===== Data =====

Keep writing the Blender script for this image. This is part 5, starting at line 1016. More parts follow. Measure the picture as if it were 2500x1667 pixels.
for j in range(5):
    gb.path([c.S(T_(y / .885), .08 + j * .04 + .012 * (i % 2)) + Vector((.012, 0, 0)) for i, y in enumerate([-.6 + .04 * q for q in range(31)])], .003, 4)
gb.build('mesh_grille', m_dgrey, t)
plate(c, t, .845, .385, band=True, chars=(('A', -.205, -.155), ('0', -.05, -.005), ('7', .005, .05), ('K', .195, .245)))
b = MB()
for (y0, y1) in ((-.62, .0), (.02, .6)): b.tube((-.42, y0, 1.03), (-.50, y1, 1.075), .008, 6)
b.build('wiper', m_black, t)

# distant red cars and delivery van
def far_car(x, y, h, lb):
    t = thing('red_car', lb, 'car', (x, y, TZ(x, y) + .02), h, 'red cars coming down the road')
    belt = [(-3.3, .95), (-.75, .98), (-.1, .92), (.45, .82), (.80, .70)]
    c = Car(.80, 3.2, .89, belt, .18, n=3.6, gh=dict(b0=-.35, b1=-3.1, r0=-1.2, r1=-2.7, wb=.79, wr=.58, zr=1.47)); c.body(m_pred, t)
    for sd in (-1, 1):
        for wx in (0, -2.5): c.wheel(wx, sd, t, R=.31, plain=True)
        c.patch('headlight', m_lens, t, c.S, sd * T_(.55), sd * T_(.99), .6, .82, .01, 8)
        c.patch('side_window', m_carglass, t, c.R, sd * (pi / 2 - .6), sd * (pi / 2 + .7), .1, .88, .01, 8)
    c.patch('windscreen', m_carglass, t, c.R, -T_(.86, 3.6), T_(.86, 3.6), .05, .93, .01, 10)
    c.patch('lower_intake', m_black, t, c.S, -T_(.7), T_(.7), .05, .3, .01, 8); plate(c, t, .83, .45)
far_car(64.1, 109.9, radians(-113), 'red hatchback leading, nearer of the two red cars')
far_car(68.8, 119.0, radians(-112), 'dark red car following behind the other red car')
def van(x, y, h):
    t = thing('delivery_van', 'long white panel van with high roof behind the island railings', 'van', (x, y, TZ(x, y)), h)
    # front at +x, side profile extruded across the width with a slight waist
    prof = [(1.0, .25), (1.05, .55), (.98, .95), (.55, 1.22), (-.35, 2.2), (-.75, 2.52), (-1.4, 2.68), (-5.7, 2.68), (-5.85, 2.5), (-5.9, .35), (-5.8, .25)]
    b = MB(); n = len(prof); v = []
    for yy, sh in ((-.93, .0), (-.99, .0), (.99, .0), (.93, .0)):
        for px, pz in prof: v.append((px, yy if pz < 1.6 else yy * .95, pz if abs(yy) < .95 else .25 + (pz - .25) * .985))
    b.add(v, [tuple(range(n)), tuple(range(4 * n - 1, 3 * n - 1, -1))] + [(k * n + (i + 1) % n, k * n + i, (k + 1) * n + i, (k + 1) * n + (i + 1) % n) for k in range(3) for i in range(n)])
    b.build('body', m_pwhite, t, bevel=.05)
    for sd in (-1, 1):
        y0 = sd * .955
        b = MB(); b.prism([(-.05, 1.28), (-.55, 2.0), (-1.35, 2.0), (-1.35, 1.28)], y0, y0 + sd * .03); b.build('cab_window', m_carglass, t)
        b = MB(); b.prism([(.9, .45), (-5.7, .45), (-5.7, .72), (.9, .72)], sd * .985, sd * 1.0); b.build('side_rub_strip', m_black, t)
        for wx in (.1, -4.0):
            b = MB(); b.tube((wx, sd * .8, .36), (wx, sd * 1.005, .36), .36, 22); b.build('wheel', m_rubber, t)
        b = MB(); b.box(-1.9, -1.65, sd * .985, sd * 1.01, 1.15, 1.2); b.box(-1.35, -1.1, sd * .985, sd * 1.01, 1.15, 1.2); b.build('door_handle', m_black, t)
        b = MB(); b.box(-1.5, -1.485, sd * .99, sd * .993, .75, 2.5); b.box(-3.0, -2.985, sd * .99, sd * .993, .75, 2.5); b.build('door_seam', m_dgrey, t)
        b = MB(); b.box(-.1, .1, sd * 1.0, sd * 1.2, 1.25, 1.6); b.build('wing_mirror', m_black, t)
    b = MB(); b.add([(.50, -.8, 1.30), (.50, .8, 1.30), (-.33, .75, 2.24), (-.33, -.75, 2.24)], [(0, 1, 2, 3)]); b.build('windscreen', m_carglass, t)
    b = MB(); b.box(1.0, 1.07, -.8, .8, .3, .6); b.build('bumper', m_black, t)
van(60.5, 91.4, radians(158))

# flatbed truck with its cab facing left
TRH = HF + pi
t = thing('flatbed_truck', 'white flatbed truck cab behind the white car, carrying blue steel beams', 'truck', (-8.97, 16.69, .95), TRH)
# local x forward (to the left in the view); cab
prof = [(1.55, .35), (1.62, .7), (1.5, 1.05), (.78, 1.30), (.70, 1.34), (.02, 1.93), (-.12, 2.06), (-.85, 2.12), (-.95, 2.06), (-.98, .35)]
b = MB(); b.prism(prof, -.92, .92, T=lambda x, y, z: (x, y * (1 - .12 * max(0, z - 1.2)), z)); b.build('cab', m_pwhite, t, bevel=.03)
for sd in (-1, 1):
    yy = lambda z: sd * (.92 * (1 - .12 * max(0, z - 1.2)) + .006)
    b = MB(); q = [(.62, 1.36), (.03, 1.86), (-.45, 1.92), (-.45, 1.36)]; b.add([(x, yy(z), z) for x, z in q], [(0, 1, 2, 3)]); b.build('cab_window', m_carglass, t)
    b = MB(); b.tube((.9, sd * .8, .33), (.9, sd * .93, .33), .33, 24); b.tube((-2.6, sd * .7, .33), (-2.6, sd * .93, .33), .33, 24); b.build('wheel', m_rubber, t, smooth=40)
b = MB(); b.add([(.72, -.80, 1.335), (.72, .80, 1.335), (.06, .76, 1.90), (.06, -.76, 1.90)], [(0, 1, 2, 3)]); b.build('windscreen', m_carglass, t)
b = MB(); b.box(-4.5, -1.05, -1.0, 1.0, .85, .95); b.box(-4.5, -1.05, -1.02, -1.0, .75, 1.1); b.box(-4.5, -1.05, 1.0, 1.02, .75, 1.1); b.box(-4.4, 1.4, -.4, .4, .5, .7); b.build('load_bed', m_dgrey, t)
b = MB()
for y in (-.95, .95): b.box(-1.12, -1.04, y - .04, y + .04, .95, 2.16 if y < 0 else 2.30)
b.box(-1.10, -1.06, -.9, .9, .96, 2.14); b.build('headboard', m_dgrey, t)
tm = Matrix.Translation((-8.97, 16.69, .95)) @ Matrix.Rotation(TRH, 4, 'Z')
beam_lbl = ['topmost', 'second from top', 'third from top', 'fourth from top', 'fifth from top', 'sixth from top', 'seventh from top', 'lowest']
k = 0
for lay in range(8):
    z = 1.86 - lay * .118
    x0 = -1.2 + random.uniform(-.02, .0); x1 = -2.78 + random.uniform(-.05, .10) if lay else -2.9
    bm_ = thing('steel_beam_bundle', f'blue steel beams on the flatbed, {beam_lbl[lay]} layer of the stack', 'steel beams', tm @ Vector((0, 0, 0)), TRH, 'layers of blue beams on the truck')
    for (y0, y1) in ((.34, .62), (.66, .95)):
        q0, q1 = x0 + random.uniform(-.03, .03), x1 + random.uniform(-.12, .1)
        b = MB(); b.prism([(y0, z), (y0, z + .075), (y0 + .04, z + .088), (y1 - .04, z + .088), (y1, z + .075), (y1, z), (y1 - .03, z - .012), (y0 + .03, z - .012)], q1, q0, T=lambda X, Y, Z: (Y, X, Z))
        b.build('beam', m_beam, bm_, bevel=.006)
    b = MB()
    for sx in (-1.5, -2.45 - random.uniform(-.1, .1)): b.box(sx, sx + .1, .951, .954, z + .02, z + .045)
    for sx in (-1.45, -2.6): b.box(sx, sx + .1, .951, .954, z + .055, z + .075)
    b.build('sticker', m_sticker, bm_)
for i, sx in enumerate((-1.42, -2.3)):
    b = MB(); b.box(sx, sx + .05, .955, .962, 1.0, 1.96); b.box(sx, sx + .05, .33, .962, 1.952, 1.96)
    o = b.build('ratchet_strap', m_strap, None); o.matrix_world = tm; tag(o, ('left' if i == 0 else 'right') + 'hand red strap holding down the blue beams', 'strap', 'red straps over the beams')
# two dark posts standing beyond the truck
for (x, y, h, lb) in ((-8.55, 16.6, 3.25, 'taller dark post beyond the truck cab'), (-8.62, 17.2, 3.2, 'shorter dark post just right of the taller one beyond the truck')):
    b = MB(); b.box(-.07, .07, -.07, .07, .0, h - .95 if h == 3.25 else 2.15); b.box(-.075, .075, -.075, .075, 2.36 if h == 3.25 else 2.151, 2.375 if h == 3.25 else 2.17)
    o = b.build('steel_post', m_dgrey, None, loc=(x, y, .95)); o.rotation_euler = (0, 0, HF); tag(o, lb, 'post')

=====

> What you need to do: Return exactly the lines that run from the top of the listing above to the line containing "b.build('wiper', m_black, t)", please, keeping both end lines and leaving out everything else.

> Final result:
Keep writing the Blender script for this image. This is part 5, starting at line 1016. More parts follow. Measure the picture as if it were 2500x1667 pixels.
for j in range(5):
    gb.path([c.S(T_(y / .885), .08 + j * .04 + .012 * (i % 2)) + Vector((.012, 0, 0)) for i, y in enumerate([-.6 + .04 * q for q in range(31)])], .003, 4)
gb.build('mesh_grille', m_dgrey, t)
plate(c, t, .845, .385, band=True, chars=(('A', -.205, -.155), ('0', -.05, -.005), ('7', .005, .05), ('K', .195, .245)))
b = MB()
for (y0, y1) in ((-.62, .0), (.02, .6)): b.tube((-.42, y0, 1.03), (-.50, y1, 1.075), .008, 6)
b.build('wiper', m_black, t)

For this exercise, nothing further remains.